**Task goal:** Scan the data below. Pull out each line where "from" occurs.

**Records supplied:**
━━━━━━━━

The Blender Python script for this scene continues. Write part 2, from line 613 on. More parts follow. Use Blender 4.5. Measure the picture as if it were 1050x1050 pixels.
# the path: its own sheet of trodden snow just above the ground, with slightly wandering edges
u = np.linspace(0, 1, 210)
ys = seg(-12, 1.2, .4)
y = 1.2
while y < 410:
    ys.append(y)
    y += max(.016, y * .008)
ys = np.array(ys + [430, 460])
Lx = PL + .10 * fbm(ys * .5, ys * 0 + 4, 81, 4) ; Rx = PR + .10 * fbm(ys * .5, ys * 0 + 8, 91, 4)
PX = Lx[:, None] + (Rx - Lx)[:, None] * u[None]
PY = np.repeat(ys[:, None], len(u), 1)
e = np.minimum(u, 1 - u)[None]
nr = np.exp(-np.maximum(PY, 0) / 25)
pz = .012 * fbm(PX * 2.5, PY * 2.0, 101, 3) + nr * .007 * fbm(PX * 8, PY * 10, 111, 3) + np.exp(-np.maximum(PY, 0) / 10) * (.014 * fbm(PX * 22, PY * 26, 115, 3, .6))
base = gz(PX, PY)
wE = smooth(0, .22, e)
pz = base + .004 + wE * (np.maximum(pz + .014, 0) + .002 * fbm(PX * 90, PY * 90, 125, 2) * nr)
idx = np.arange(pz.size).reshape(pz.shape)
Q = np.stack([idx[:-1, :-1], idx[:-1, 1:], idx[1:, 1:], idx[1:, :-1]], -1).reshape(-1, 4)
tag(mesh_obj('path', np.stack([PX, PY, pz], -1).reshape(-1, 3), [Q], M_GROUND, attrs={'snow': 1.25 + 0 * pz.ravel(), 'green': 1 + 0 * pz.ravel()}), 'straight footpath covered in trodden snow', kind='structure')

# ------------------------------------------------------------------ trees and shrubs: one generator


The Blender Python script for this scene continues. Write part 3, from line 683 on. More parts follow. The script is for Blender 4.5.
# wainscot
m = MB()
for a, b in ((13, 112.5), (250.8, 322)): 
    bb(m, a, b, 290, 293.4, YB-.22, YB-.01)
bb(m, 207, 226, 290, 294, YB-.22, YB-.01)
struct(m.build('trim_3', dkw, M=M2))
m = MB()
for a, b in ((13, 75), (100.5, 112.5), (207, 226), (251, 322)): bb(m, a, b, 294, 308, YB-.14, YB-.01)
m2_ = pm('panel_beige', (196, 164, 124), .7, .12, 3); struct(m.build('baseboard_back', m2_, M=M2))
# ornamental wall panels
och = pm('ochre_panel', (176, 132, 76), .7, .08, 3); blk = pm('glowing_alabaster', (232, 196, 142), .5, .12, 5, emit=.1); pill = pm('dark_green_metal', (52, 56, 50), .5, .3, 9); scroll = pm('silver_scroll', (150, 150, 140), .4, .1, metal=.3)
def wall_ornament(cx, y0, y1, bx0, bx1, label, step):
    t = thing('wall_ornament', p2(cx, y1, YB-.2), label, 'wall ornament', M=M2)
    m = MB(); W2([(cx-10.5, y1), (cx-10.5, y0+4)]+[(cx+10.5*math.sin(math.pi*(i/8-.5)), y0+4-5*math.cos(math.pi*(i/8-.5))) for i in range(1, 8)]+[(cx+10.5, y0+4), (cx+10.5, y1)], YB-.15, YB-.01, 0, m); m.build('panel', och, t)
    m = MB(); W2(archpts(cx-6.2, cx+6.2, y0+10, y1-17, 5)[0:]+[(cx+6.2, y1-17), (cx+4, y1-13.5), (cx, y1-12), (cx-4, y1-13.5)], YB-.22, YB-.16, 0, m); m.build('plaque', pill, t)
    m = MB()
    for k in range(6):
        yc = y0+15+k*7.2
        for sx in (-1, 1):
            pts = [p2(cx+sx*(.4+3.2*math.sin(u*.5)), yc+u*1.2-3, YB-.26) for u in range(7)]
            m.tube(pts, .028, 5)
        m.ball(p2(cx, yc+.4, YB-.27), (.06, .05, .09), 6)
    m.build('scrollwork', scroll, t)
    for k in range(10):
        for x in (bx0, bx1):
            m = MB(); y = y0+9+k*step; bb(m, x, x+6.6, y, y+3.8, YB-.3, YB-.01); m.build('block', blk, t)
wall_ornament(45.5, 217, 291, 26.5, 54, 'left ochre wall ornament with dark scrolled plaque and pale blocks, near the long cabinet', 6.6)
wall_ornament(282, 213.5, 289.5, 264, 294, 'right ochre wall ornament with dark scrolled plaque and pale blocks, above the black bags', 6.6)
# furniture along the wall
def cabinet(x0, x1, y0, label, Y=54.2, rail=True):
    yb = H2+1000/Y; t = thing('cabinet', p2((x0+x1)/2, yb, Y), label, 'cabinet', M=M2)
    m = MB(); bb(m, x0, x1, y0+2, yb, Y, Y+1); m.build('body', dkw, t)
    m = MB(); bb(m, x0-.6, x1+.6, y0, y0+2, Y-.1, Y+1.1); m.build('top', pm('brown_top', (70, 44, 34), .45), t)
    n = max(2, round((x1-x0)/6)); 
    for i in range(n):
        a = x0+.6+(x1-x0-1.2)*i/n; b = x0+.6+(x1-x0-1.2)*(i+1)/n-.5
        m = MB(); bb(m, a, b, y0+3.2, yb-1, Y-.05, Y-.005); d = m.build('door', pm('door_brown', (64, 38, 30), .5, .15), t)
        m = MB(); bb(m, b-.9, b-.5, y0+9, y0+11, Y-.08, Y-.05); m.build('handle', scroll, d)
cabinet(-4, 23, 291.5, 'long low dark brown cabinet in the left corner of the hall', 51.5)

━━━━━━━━

**Answer below:**
The Blender Python script for this scene continues. Write part 2, from line 613 on. More parts follow. Use Blender 4.5. Measure the picture as if it were 1050x1050 pixels.
The Blender Python script for this scene continues. Write part 3, from line 683 on. More parts follow. The script is for Blender 4.5.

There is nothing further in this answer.